--- start Supplied data ---

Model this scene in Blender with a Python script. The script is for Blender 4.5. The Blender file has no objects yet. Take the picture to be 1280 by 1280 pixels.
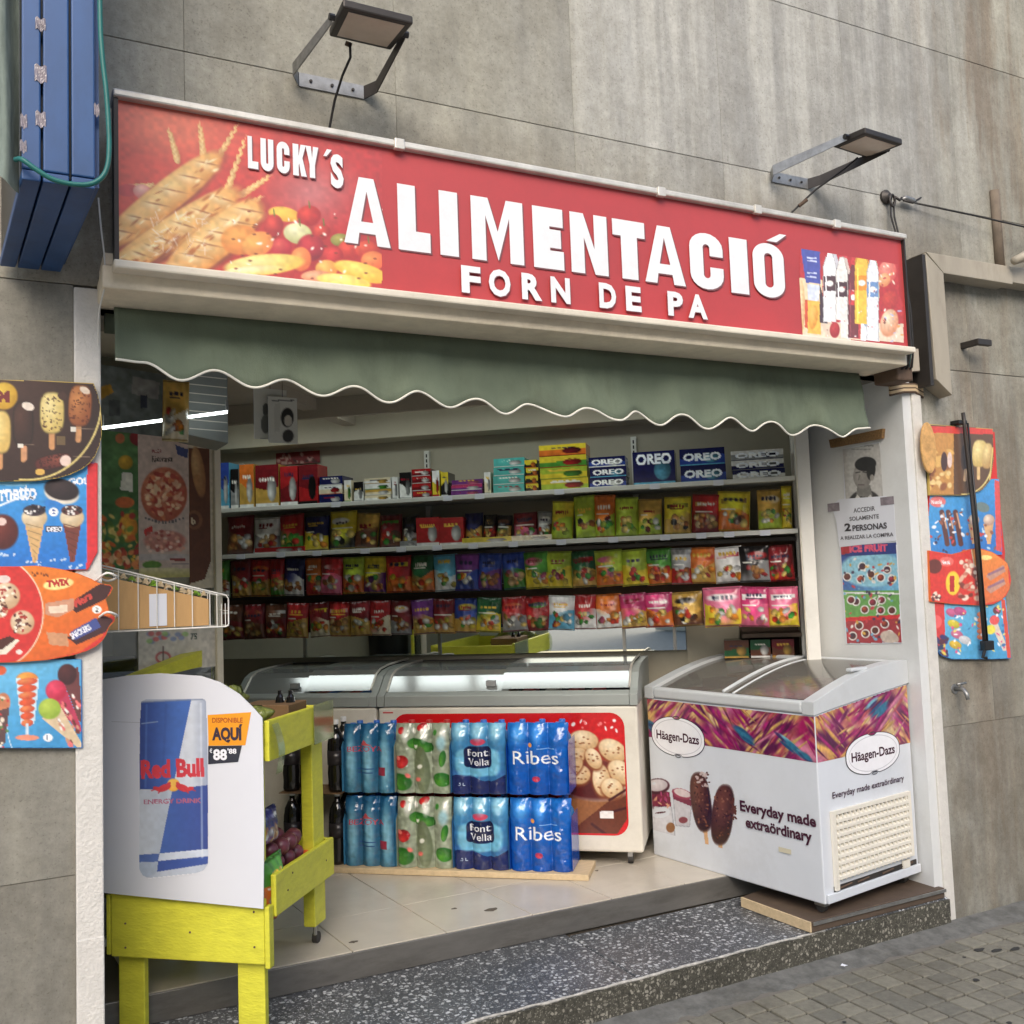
import bpy, bmesh, math, random
import numpy as np
from mathutils import Vector, Matrix
from mathutils.geometry import tessellate_polygon

S = bpy.context.scene
COL = S.collection
R = math.radians
rnd = random.Random(7)

# ------------------------------------------------------------------ camera
FOC = 1212.3                      # focal length measured on the 1280 px photograph
def _rig():
    a = np.array([3022 - 640., 641 - 640., FOC]); b = np.array([30 - 640., -16000 - 640., FOC])
    X = a / np.linalg.norm(a); Z = b / np.linalg.norm(b)
    Y = np.cross(X, Z); Y = -Y if Y[2] < 0 else Y
    return np.stack([X, Y, Z], 1)
RM = _rig()
CAM = np.array([0, 0, 1.6])
cam_d = bpy.data.cameras.new('camera'); cam = bpy.data.objects.new('camera', cam_d); COL.objects.link(cam)
cam_d.sensor_width = 36; cam_d.lens = 36 * FOC / 1280; cam_d.clip_start = .05; cam_d.clip_end = 500
m = Matrix.Identity(4)
for i in range(3):
    m[i][0] = RM[0][i]; m[i][1] = -RM[1][i]; m[i][2] = -RM[2][i]; m[i][3] = CAM[i]
cam.matrix_world = m
S.camera = cam

# ------------------------------------------------------------------ light
SUN_EL, SUN_AZ = 36, 205          # azimuth measured clockwise from +Y
W = bpy.data.worlds.new('World'); S.world = W; W.use_nodes = True
nt = W.node_tree; bg = nt.nodes['Background']
sky = nt.nodes.new('ShaderNodeTexSky'); sky.sky_type = 'NISHITA'; sky.sun_disc = False
sky.sun_elevation = R(SUN_EL); sky.sun_rotation = R(SUN_AZ); sky.dust_density = 3.0; sky.air_density = 1.0
nt.links.new(sky.outputs[0], bg.inputs[0]); bg.inputs[1].default_value = 0.13
sd = bpy.data.lights.new('sun', 'SUN'); so = bpy.data.objects.new('sun', sd); COL.objects.link(so)
sd.energy = .75; sd.angle = R(40); sd.color = (1, .95, .87)
dv = Vector((math.sin(R(SUN_AZ)) * math.cos(R(SUN_EL)), math.cos(R(SUN_AZ)) * math.cos(R(SUN_EL)), math.sin(R(SUN_EL))))
so.rotation_euler = dv.to_track_quat('Z', 'Y').to_euler()
S.view_settings.view_transform = 'Standard'; S.view_settings.look = 'None'
S.view_settings.gamma = 1; S.view_settings.use_curve_mapping = False; S.view_settings.exposure = 1.02
S.cycles.max_bounces = 7; S.cycles.diffuse_bounces = 4; S.cycles.glossy_bounces = 4; S.cycles.transparent_max_bounces = 12
S.cycles.sample_clamp_indirect = 6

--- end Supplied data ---

Where a line of the material above holds the string "scene", copy that line.

Model this scene in Blender with a Python script. The script is for Blender 4.5. The Blender file has no objects yet. Take the picture to be 1280 by 1280 pixels.
S = bpy.context.scene